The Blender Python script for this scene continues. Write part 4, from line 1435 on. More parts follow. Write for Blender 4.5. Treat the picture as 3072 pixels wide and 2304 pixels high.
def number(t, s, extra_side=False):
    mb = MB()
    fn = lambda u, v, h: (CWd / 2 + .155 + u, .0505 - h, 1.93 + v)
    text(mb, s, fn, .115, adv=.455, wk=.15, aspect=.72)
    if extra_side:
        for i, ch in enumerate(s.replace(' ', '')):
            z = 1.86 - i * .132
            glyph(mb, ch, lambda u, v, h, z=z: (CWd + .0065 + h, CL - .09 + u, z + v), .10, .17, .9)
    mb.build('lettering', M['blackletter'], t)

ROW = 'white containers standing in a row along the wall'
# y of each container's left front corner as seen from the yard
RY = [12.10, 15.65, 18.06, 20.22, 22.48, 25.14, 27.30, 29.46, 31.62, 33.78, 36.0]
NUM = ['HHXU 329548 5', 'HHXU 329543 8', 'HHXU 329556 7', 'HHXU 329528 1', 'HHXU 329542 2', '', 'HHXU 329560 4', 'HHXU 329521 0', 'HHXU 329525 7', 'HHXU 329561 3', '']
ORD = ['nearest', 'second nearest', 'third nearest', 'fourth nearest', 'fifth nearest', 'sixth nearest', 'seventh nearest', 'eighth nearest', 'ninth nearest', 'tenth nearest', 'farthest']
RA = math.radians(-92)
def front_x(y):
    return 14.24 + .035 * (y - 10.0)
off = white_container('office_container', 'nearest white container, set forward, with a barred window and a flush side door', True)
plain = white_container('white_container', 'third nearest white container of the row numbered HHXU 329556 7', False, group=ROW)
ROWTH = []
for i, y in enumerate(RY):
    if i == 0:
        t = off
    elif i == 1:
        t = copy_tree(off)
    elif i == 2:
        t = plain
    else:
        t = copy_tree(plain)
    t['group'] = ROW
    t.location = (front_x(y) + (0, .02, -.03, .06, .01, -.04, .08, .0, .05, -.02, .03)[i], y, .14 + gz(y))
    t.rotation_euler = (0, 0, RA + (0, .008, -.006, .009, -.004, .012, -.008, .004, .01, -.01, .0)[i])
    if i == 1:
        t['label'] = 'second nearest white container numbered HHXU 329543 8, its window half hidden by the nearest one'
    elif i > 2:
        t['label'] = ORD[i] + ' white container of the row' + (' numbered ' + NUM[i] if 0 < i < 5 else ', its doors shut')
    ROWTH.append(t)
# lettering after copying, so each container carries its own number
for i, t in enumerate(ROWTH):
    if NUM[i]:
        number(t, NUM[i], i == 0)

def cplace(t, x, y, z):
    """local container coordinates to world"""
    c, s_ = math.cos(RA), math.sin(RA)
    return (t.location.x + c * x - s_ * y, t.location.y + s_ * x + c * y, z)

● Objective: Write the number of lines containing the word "from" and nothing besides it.

● Right answer: 2